Nella stessa situazione si trovano Cipro e la Romania (entrata nell’Ue solo nel 2007), ma non è certo un attenuante, almeno per Bruxelles. O si recepisce appieno la direttiva 2010/30/Ue sull’etichettatura energetica oppure l’infrazione va avanti, fino alla Corte di Giustizia, dove ormai l’Italia è al primo posto per numero di cause pendenti (leggi). Eppure basterebbe poco per mettersi in regola, ovvero adeguarsi alla lettera agli standard europei per quanto riguarda i prodotti legati all’energia, dalla loro pubblicità al loro uso negli appalti pubblici.

Parliamo delle etichette colorate (B, A, A+, ecc) applicate sopra qualsiasi prodotto che funzioni ad energia elettrica e che ne indicano appunto il consumo. Una cosa non da poco, dal momento che Bruxelles stima che proprio per i consumi domestici se ne va il 25 per cento totale dell’energia usata nell’Ue. Per questo l’Europa ha imposto standard di efficienza obbligatori che da una parte abbattono i consumi e dall’altra permettono ai consumatori di risparmiare in bolletta.

Il tutto si iscrive all’interno della ben più ampia strategia europea con la quale l’Ue si è impegnata a ridurre del 20% le emissioni di gas ad effetto serra rispetto ai livelli del 1990 e a ridurre del 20% il consumo di energia attraverso una maggiore efficienza energetica entro il 2020. In mezzo l’eterno problema del crescente fabbisogno energetico dei 27 Paesi Ue tra nucleare e gas russo. La Commissione europea stima, infatti, che i provvedimenti adottati finora alla luce della precedente direttiva 92/75/Cee sull’etichettatura energetica (riguardo a frigoriferi e congelatori, lavatrici, asciugabiancheria, lavastoviglie, illuminazione domestica, condizionatori d’aria e forni) abbiano comportato un risparmio di circa 40-50 terawatt-ore all’anno, il che corrisponde al consumo elettrico annuo del Portogallo.

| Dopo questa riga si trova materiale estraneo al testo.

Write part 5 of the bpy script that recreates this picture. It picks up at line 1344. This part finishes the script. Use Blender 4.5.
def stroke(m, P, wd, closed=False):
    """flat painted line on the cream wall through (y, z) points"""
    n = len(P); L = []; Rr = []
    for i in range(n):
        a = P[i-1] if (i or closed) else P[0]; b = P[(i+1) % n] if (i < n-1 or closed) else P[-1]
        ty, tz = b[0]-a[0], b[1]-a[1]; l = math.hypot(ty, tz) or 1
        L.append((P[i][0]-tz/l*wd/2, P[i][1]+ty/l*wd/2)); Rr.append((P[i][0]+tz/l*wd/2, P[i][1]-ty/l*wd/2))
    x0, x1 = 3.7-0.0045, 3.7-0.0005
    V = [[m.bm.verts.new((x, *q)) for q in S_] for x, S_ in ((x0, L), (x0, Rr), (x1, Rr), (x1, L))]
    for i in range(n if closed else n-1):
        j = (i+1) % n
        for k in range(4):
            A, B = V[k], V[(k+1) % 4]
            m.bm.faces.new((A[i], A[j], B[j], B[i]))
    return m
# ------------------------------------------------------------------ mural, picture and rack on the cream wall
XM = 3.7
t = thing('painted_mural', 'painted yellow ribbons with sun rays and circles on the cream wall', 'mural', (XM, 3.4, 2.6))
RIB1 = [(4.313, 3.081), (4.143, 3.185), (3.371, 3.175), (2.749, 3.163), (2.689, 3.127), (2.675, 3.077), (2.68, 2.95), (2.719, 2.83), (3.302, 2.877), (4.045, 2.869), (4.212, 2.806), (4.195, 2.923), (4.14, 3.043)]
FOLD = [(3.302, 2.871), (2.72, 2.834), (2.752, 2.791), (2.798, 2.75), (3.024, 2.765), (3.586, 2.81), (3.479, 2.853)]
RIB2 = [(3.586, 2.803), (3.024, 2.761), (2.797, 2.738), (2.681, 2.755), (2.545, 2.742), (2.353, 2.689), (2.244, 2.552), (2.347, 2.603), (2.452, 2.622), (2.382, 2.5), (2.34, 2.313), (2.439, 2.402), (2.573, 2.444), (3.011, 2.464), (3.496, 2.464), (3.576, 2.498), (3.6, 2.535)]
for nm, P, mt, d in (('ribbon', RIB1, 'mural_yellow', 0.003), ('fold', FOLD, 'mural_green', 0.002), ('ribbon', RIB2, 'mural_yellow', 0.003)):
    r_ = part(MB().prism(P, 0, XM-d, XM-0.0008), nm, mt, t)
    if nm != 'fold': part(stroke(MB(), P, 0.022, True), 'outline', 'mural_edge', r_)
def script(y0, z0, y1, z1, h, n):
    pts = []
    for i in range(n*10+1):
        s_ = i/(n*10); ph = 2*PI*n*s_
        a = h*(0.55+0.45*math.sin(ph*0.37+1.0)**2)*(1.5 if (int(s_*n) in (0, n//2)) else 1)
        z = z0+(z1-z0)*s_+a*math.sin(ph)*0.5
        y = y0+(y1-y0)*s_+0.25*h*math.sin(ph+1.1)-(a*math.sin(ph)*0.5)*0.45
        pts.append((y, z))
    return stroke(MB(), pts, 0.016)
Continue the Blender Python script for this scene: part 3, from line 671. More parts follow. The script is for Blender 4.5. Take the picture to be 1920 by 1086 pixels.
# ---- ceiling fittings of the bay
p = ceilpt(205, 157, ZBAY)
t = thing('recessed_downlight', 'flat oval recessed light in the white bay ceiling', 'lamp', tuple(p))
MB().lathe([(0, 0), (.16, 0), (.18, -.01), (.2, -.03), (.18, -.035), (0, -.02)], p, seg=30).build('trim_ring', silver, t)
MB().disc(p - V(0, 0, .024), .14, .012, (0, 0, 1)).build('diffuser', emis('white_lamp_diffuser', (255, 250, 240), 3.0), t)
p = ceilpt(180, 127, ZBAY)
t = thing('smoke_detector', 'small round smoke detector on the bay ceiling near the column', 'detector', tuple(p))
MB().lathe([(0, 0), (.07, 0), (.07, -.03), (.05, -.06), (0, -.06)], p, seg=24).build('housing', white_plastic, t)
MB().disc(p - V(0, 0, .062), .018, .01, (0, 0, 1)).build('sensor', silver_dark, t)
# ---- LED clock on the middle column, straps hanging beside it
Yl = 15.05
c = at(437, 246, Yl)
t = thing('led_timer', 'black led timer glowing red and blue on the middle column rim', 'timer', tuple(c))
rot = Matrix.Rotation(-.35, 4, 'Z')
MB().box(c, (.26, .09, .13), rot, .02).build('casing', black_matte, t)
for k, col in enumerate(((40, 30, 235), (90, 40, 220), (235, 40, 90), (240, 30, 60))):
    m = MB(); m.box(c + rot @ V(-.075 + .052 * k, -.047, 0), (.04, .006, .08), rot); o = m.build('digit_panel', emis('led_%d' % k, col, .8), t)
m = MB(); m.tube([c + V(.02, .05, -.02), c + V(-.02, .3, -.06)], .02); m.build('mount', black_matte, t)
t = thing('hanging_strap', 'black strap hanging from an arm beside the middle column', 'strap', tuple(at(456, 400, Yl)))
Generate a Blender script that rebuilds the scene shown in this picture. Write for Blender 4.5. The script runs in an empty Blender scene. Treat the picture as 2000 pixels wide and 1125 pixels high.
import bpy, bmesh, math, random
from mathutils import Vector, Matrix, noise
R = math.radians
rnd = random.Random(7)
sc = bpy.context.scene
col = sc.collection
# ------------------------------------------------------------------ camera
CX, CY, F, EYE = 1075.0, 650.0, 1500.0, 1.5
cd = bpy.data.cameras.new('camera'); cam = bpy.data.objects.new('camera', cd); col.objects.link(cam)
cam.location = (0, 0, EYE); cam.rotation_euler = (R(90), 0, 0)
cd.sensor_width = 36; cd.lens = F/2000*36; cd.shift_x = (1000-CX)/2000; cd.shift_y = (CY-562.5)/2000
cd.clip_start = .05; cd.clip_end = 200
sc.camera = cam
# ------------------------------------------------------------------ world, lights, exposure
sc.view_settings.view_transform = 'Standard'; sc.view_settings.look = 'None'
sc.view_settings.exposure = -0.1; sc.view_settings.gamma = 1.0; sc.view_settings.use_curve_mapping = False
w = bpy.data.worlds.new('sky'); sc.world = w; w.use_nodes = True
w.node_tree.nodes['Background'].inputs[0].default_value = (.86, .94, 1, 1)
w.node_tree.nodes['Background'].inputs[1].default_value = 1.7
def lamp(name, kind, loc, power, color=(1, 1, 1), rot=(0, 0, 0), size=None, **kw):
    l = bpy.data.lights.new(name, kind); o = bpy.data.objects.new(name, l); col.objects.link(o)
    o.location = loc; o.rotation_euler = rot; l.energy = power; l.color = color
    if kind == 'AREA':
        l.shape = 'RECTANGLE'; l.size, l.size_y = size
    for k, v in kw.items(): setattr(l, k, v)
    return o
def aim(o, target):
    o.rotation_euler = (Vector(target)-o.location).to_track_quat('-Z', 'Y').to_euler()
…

Con l’approvazione della nuova direttiva 2010/30/Ce sono state già riviste le etichette per frigoriferi e congelatori, lavatrici, lavastoviglie e condizionatori d’aria ed è stata introdotta una nuova etichetta per i televisori. Ma in Italia sull’efficienza energetica qualcosa non funziona, e a ben guardare non solo per gli elettrodomestici. Lo scorso ottobre sul banco degli imputati ci siamo finiti per il rendimento energetico degli edifici. Sì perché proprio gli edifici consumano il 40 per cento dell’energia e producono il 36 per cento delle emissioni di anidride carbonica (Co2) in tutta Europa. Se poi questi edifici sono pieni di elettrodomestici spreconi, la frittata è fatta. Anche in quell’occasione Bruxelles ha scritto una lettera all’Italia, invitando il nostro governo a conformarsi al più presto alle norme europee in materia e dando due mesi di tempo per farlo. Neanche a dirlo, i due mesi sono passati e nulla è cambiato. Adesso Bruxelles scrive per gli elettrodomestici. E il tempo per adeguarsi è quasi scaduto.